**DIRECTIONS FOR THIS TASK**
Nothing but the lines from the top of the data to the line holding "scene.view_settings.exposure=0" should be printed, word for word and both ends included; leave the pictures out.

--------------------

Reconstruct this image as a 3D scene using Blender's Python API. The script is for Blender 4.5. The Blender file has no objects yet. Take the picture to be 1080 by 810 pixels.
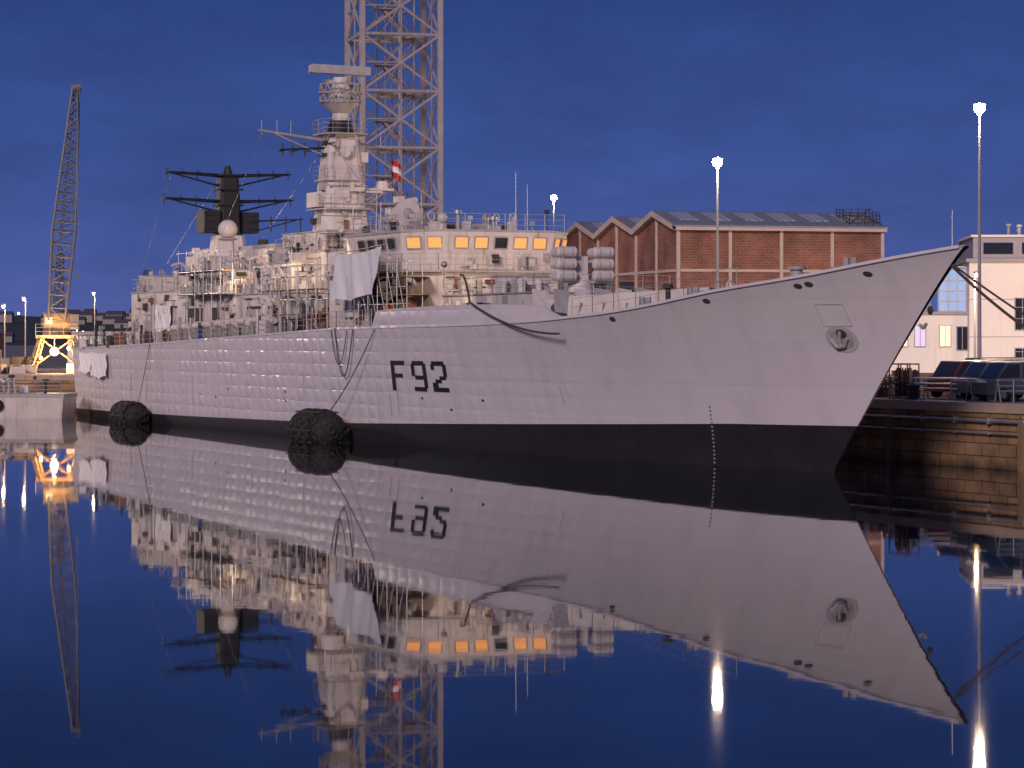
import bpy, math, random
from mathutils import Vector, Matrix
random.seed(7)
R=random.Random(11)
scene=bpy.context.scene
scene.view_settings.view_transform='Standard'
scene.view_settings.look='None'
scene.view_settings.exposure=0

# ---------------------------------------------------------------- materials
def newmat(name):
    m=bpy.data.materials.new(name); m.use_nodes=True
    nt=m.node_tree; b=nt.nodes['Principled BSDF']
    return m,nt,b
def mat(name,col,rough=0.6,metal=0.0,var=0.25,scale=1.2,bump=0.0,streak=0.0,dirt=(0.16,0.09,0.05)):
    m,nt,b=newmat(name)
    N=nt.nodes.new; Lk=nt.links.new
    tc=N('ShaderNodeTexCoord'); 
    n1=N('ShaderNodeTexNoise'); n1.inputs['Scale'].default_value=scale; n1.inputs['Detail'].default_value=6
    Lk(tc.outputs['Object'],n1.inputs['Vector'])
    mix=N('ShaderNodeMix'); mix.data_type='RGBA'
    mix.inputs[6].default_value=(*[c*(1-var) for c in col],1)
    mix.inputs[7].default_value=(*[min(1,c*(1+var*0.6)) for c in col],1)
    Lk(n1.outputs['Fac'],mix.inputs[0])
    out=mix.outputs[2]
    if streak>0:
        mp=N('ShaderNodeMapping'); mp.inputs['Scale'].default_value=(2.2,2.2,0.22)
        Lk(tc.outputs['Object'],mp.inputs['Vector'])
        n2=N('ShaderNodeTexNoise'); n2.inputs['Scale'].default_value=1.4; n2.inputs['Detail'].default_value=8
        Lk(mp.outputs[0],n2.inputs['Vector'])
        rp=N('ShaderNodeValToRGB'); rp.color_ramp.elements[0].position=0.55; rp.color_ramp.elements[1].position=0.8
        rp.color_ramp.elements[0].color=(0,0,0,1); rp.color_ramp.elements[1].color=(streak,streak,streak,1)
        Lk(n2.outputs['Fac'],rp.inputs[0])
        mx=N('ShaderNodeMix'); mx.data_type='RGBA'
        Lk(rp.outputs[0],mx.inputs[0]); Lk(out,mx.inputs[6]); mx.inputs[7].default_value=(*dirt,1)
        out=mx.outputs[2]
    Lk(out,b.inputs['Base Color'])
    b.inputs['Roughness'].default_value=rough; b.inputs['Metallic'].default_value=metal
    if bump>0:
        bp=N('ShaderNodeBump'); bp.inputs['Strength'].default_value=bump; bp.inputs['Distance'].default_value=0.05
        Lk(n1.outputs['Fac'],bp.inputs['Height']); Lk(bp.outputs[0],b.inputs['Normal'])
    return m
def emis(name,col,st):
    m,nt,b=newmat(name)
    b.inputs['Base Color'].default_value=(*col,1)
    b.inputs['Emission Color'].default_value=(*col,1); b.inputs['Emission Strength'].default_value=st
    return m
def hull_mat():
    m,nt,b=newmat('hull_paint_grey'); N=nt.nodes.new; Lk=nt.links.new
    tc=N('ShaderNodeTexCoord'); sp=N('ShaderNodeSeparateXYZ'); Lk(tc.outputs['Object'],sp.inputs[0])
    def M(op,a,b2=None):
        n=N('ShaderNodeMath'); n.operation=op
        for i,v in enumerate((a,b2)):
            if v is None: continue
            if isinstance(v,(int,float)): n.inputs[i].default_value=v
            else: Lk(v,n.inputs[i])
        return n.outputs[0]
    wob=N('ShaderNodeTexNoise'); wob.inputs['Scale'].default_value=0.3; wob.inputs['Detail'].default_value=2; Lk(tc.outputs['Object'],wob.inputs['Vector'])
    sx=M('ABSOLUTE',M('SINE',M('MULTIPLY',M('ADD',sp.outputs[0],M('MULTIPLY',wob.outputs['Fac'],.2)),math.pi/1.5)))
    sz=M('ABSOLUTE',M('SINE',M('MULTIPLY',M('ADD',sp.outputs[2],M('MULTIPLY',wob.outputs['Fac'],.1)),math.pi/0.8)))
    quilt=M('MULTIPLY',M('POWER',sx,0.7),M('POWER',sz,0.7))
    ns=N('ShaderNodeTexNoise'); ns.inputs['Scale'].default_value=0.5; ns.inputs['Detail'].default_value=2
    Lk(tc.outputs['Object'],ns.inputs['Vector'])
    nr_=N('ShaderNodeMapRange'); Lk(ns.outputs['Fac'],nr_.inputs[0]); nr_.inputs[1].default_value=.3; nr_.inputs[2].default_value=.7; nr_.inputs[3].default_value=0.1; nr_.inputs[4].default_value=1.0
    h=M('MULTIPLY',quilt,nr_.outputs[0])
    amp=N('ShaderNodeMapRange'); Lk(sp.outputs[0],amp.inputs[0])
    amp.inputs[1].default_value=24; amp.inputs[2].default_value=62; amp.inputs[3].default_value=0.08; amp.inputs[4].default_value=1.0
    h=M('MULTIPLY',h,amp.outputs[0])
    nd=N('ShaderNodeTexNoise'); nd.inputs['Scale'].default_value=0.16; nd.inputs['Detail'].default_value=2; Lk(tc.outputs['Object'],nd.inputs['Vector'])
    h2=M('ADD',h,M('MULTIPLY',nd.outputs['Fac'],1.0))
    cb=N('ShaderNodeCombineXYZ'); Lk(sp.outputs[0],cb.inputs[0]); Lk(sp.outputs[2],cb.inputs[1])
    br=N('ShaderNodeTexBrick'); br.inputs['Scale'].default_value=1; br.inputs['Brick Width'].default_value=7.5; br.inputs['Row Height'].default_value=2.05
    br.inputs['Mortar Size'].default_value=0.014; br.inputs['Mortar Smooth'].default_value=0.3
    br.inputs['Color1'].default_value=(0.68,0.63,0.64,1); br.inputs['Color2'].default_value=(0.66,0.61,0.62,1); br.inputs['Mortar'].default_value=(0.56,0.52,0.535,1)
    Lk(cb.outputs[0],br.inputs['Vector'])
    mp=N('ShaderNodeMapping'); mp.inputs['Scale'].default_value=(1.1,1,0.2); Lk(tc.outputs['Object'],mp.inputs['Vector'])
    n2=N('ShaderNodeTexNoise'); n2.inputs['Scale'].default_value=0.7; n2.inputs['Detail'].default_value=7; Lk(mp.outputs[0],n2.inputs['Vector'])
    rp=N('ShaderNodeValToRGB'); rp.color_ramp.elements[0].position=0.5; rp.color_ramp.elements[1].position=0.9
    rp.color_ramp.elements[0].color=(0,0,0,1); rp.color_ramp.elements[1].color=(0.45,)*3+(1,)
    Lk(n2.outputs['Fac'],rp.inputs[0])
    mx=N('ShaderNodeMix'); mx.data_type='RGBA'; Lk(rp.outputs[0],mx.inputs[0]); Lk(br.outputs['Color'],mx.inputs[6]); mx.inputs[7].default_value=(0.45,0.4,0.4,1)
    Lk(mx.outputs[2],b.inputs['Base Color'])
    b.inputs['Roughness'].default_value=0.3
    bp=N('ShaderNodeBump'); bp.inputs['Strength'].default_value=1.0; bp.inputs['Distance'].default_value=0.07
    Lk(h2,bp.inputs['Height']); Lk(bp.outputs[0],b.inputs['Normal'])
    return m
def brick_mat(name,c1,c2,mort,bw,rh,ms,rough=0.85,bump=0.3,stain=0.5,wet=None):
    m,nt,b=newmat(name); N=nt.nodes.new; Lk=nt.links.new
    tc=N('ShaderNodeTexCoord'); sp=N('ShaderNodeSeparateXYZ'); Lk(tc.outputs['Object'],sp.inputs[0])
    ad=N('ShaderNodeMath'); ad.operation='ADD'; Lk(sp.outputs[0],ad.inputs[0]); Lk(sp.outputs[1],ad.inputs[1])
    cb=N('ShaderNodeCombineXYZ'); Lk(ad.outputs[0],cb.inputs[0]); Lk(sp.outputs[2],cb.inputs[1])
    br=N('ShaderNodeTexBrick'); br.inputs['Scale'].default_value=1; br.inputs['Brick Width'].default_value=bw; br.inputs['Row Height'].default_value=rh
    br.inputs['Mortar Size'].default_value=ms
    br.inputs['Color1'].default_value=(*c1,1); br.inputs['Color2'].default_value=(*c2,1); br.inputs['Mortar'].default_value=(*mort,1)
    Lk(cb.outputs[0],br.inputs['Vector'])
    n=N('ShaderNodeTexNoise'); n.inputs['Scale'].default_value=0.35; n.inputs['Detail'].default_value=8; Lk(tc.outputs['Object'],n.inputs['Vector'])
    rp=N('ShaderNodeValToRGB'); rp.color_ramp.elements[0].position=0.35; rp.color_ramp.elements[1].position=0.7
    rp.color_ramp.elements[0].color=(1-stain,)*3+(1,); rp.color_ramp.elements[1].color=(1.15,1.1,1.05,1)
    Lk(n.outputs['Fac'],rp.inputs[0])
    mu=N('ShaderNodeMix'); mu.data_type='RGBA'; mu.blend_type='MULTIPLY'; mu.inputs[0].default_value=1
    Lk(br.outputs['Color'],mu.inputs[6]); Lk(rp.outputs[0],mu.inputs[7])
    out=mu.outputs[2]
    if wet is not None:
        wn=N('ShaderNodeTexNoise'); wn.inputs['Scale'].default_value=.8; wn.inputs['Detail'].default_value=6; Lk(tc.outputs['Object'],wn.inputs['Vector'])
        wa=N('ShaderNodeMath'); wa.operation='ADD'; Lk(sp.outputs[2],wa.inputs[0]); Lk(wn.outputs['Fac'],wa.inputs[1])
        mr=N('ShaderNodeMapRange'); Lk(wa.outputs[0],mr.inputs[0]); mr.inputs[1].default_value=wet[0]+.5; mr.inputs[2].default_value=wet[1]+.5
        mr.inputs[3].default_value=1; mr.inputs[4].default_value=0
        m2=N('ShaderNodeMix'); m2.data_type='RGBA'; Lk(mr.outputs[0],m2.inputs[0]); Lk(out,m2.inputs[6]); m2.inputs[7].default_value=(0.02,0.018,0.01,1)
        out=m2.outputs[2]
    Lk(out,b.inputs['Base Color']); b.inputs['Roughness'].default_value=rough
    bp=N('ShaderNodeBump'); bp.inputs['Strength'].default_value=bump; bp.inputs['Distance'].default_value=0.05
    Lk(br.outputs['Fac'],bp.inputs['Height']); bp.invert=True; Lk(bp.outputs[0],b.inputs['Normal'])
    return m

HULL=hull_mat()
BOOT=mat('boot_topping_black',(0.026,0.023,0.025),0.5,var=0.5,scale=0.6,streak=0.25,dirt=(0.07,0.05,0.045))
WHITE=mat('superstructure_paint',(0.66,0.59,0.55),0.5,var=0.3,scale=0.8,streak=0.55)
GREY=mat('weathered_grey_paint',(0.38,0.36,0.36),0.55,var=0.35,scale=1.5,streak=0.5)
DARK=mat('dark_paint_and_recess_shade',(0.05,0.042,0.04),0.8,var=0.5)  # dark paint for fittings; on recess plates the colour carries the shade
BLACK=mat('mast_black_paint',(0.010,0.011,0.015),0.6,var=0.4)
DECK=mat('deck_paint',(0.1,0.11,0.11),0.8,var=0.4)
RUST=mat('primer_red',(0.25,0.1,0.055),0.8,var=0.4)
TARP=mat('white_tarpaulin',(0.82,0.80,0.80),0.7,var=0.08,scale=2,bump=0.6)
WOOD=mat('scaffold_timber',(0.24,0.16,0.09),0.8,var=0.4,scale=3)
STEEL=mat('galvanised_steel',(0.42,0.42,0.43),0.45,0.6,var=0.3)
POLE=mat('lamp_pole_grey',(0.24,0.24,0.26),0.55,0.0,var=0.2)
ROPE=mat('tarred_rope',(0.09,0.06,0.045),0.9)
RUB=mat('tyre_rubber',(0.016,0.014,0.013),0.75,var=0.5,scale=3,bump=0.3)
ORNG=mat('orange_paint',(0.55,0.16,0.04),0.5)
REDP=mat('red_paint',(0.45,0.03,0.025),0.5)
BLUEP=mat('blue_paint',(0.04,0.08,0.2),0.5)
TOWERP=mat('crane_lattice_paint',(0.33,0.29,0.30),0.6,var=0.3,streak=0.4)
GLASS=mat('dark_window_glass',(0.02,0.025,0.035),0.08,var=0.2)
WINLIT=emis('lit_bridge_window',(1.0,0.45,0.13),0.42)
BULB=emis('lamp_bulb',(1.0,0.88,0.78),120)
BULBS=emis('small_lamp_bulb',(1.0,0.66,0.36),9)
WARMW=emis('lit_window_warm',(1.0,0.70,0.42),0.95)
COOLW=emis('lit_window_violet',(0.55,0.48,0.72),0.6)
CYANW=emis('lit_glazing_blue',(0.26,0.40,0.66),0.42)
DOTS=emis('town_lights',(1,0.7,0.4),9)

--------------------

**WRITTEN ANSWER**
Reconstruct this image as a 3D scene using Blender's Python API. The script is for Blender 4.5. The Blender file has no objects yet. Take the picture to be 1080 by 810 pixels.
import bpy, math, random
from mathutils import Vector, Matrix
random.seed(7)
R=random.Random(11)
scene=bpy.context.scene
scene.view_settings.view_transform='Standard'
scene.view_settings.look='None'
scene.view_settings.exposure=0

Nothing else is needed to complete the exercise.